Abstract

Products returned by the customer are common in the retail industry. Nowadays, many retailers implement customer product return policy to handle customer’s dissatisfaction. Buyback policy by the manufacturer is also common to deal with the customer return policy. Customer product return policy will attract the customer to purchase more products to the retailer; and buyback policy will encourage the retailer to order more products to the manufacturer. In the presence of both policies in the supply chain, the manufacturer and the retailer have to determine the optimal decision to achieve maximize profit. Therefore, this research discusses about optimal decision making in single period supply chain problem with the objective of profit maximization that consists of the retailer who sells the product to the customer and implementing the full refund customer product return policy; and the manufacturer who supplies the product to the retailer and implementing the buyback policy for the returned product and unsold inventory. The retailer will determine the retail price and order quantity given the wholesale price and buyback price, and the manufacturer will determine the wholesale price and buyback price given the retailer’s optimal decision The mathematical model for the cost, revenue, and profit of the retailer and the manufacturer are constructed here, and then the optimal decisions are determined based on these equations. The optimal decision making of both parties are then proved by the numerical examples given some number of parameters.
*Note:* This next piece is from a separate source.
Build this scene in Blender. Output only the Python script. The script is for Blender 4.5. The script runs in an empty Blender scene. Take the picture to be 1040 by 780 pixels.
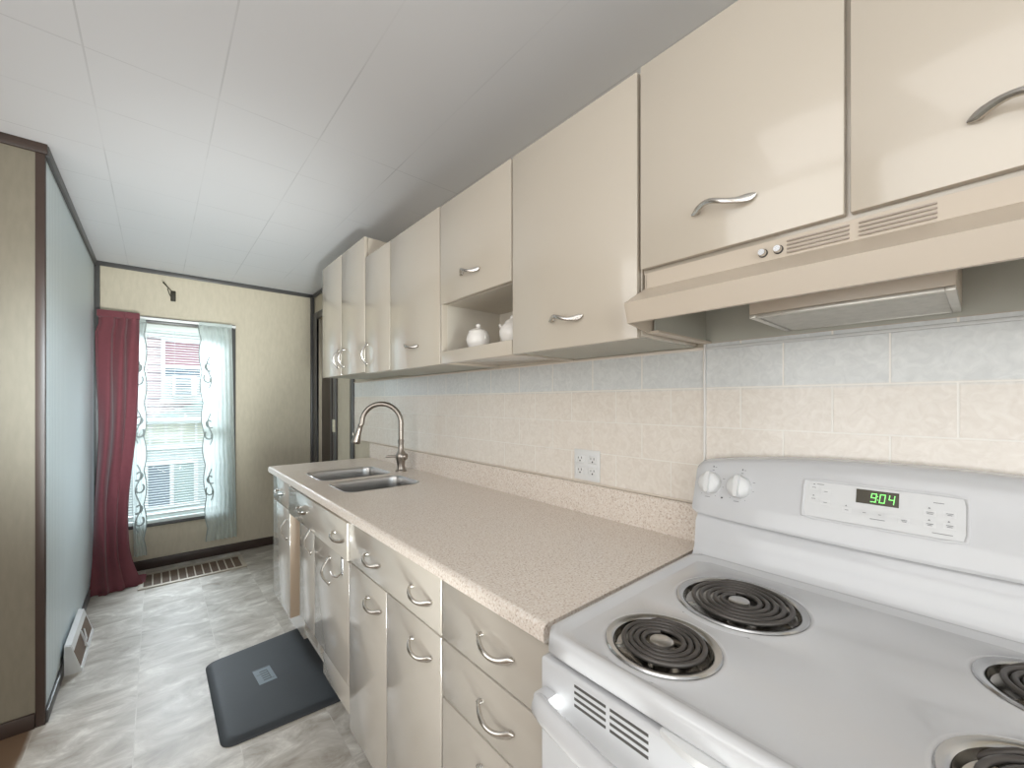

The numerical experiments sensitivity analysis for the change in unit profit, base demand, price sensitivity, and return rate are also constructed to analyze the responds of both parties in the change of some parameters. By this research, we can observe the impact of changing in unit profit, base demand, price sensitivity, and return rate on the retailer’s and the manufacturer’s profit; and also their respond of optimal decision facing these changes. Lower unit profit, lower base demand, high sensitivity of price and high return rate will have negative impact for the retailer and the manufacturer.